Surprising encounters on streets where heritage lives on to this day
Some of the lanes and alleys in Fuzhou's Sanfang Qixiang have a unique gate: (clockwise from top left) Wenru Lane; Gongxiang Alley; Taxiang Alley; Anmin Alley; Yijin Lane; Huangxiang Alley; and Langguan Alley. CHINA DAILY
We had to pilot our drone carefully to avoid a midair collision with a parrot.
Our film crew had already paid to fix the machine after thwacking it into the top of an archway the day before we encountered a man taking his parrot for a fly, much like others would take a dog for a walk.
As you do, I guess.
Our cameraman told him that he was worried about hitting the bird, pointing out our drone was "almost certainly more expensive "than the animal. "Impossible!" the guy replied. "The bird is definitely worth more!"
It was one of the last things I'd expected to encounter as host of a documentary exploring Fuzhou's Sanfang Qixiang (Three Lanes and Seven Alleys) neighborhood.

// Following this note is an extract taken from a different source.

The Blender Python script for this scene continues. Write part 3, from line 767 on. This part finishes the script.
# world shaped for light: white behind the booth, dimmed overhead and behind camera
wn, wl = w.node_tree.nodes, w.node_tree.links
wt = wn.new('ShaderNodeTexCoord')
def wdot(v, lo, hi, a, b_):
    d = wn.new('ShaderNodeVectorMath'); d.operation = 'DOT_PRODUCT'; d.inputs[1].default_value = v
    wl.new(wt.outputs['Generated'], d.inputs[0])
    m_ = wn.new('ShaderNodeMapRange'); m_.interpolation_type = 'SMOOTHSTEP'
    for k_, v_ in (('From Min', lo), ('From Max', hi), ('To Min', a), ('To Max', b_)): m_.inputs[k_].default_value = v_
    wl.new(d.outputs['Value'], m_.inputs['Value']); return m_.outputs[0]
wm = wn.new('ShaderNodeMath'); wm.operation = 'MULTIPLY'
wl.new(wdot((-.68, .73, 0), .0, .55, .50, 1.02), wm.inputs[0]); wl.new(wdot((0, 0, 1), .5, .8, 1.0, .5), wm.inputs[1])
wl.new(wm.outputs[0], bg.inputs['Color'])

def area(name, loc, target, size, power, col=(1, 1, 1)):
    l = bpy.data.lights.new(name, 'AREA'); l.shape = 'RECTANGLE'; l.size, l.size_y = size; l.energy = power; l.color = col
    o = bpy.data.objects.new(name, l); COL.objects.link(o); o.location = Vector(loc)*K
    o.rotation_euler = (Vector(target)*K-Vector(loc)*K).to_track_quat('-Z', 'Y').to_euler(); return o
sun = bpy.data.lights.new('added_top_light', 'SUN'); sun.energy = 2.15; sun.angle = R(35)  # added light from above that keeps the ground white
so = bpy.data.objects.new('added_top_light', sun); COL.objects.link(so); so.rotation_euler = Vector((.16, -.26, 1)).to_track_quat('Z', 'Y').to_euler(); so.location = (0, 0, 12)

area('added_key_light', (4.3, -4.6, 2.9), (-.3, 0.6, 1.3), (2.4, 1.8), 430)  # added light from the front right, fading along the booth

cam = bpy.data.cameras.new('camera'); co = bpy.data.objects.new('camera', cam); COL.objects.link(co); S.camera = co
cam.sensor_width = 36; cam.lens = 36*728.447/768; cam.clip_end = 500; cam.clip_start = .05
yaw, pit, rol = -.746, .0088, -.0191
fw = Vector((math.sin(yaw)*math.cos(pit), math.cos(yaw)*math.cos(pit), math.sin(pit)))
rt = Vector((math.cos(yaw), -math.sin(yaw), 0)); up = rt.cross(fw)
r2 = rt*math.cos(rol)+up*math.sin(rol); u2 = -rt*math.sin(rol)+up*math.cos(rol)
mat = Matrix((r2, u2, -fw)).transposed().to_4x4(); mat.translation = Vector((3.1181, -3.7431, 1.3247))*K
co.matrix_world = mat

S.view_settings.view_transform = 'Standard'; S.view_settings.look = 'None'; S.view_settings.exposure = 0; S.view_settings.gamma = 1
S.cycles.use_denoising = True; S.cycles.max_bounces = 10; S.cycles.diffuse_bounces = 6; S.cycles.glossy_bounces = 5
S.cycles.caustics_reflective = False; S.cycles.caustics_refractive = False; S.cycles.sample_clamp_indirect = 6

But, as I discovered, the 40-hectare community of roughly 200 ancient residences is home to many surprises.
I didn't anticipate that I'd use mallets to pound pork on tree stumps, or strum a sanxian (three-stringed lute with a snakeskin sound box) on a traditional opera stage, let alone befriend the relative of a man who incinerated more than 1,000 metric tons of opium 200 years ago.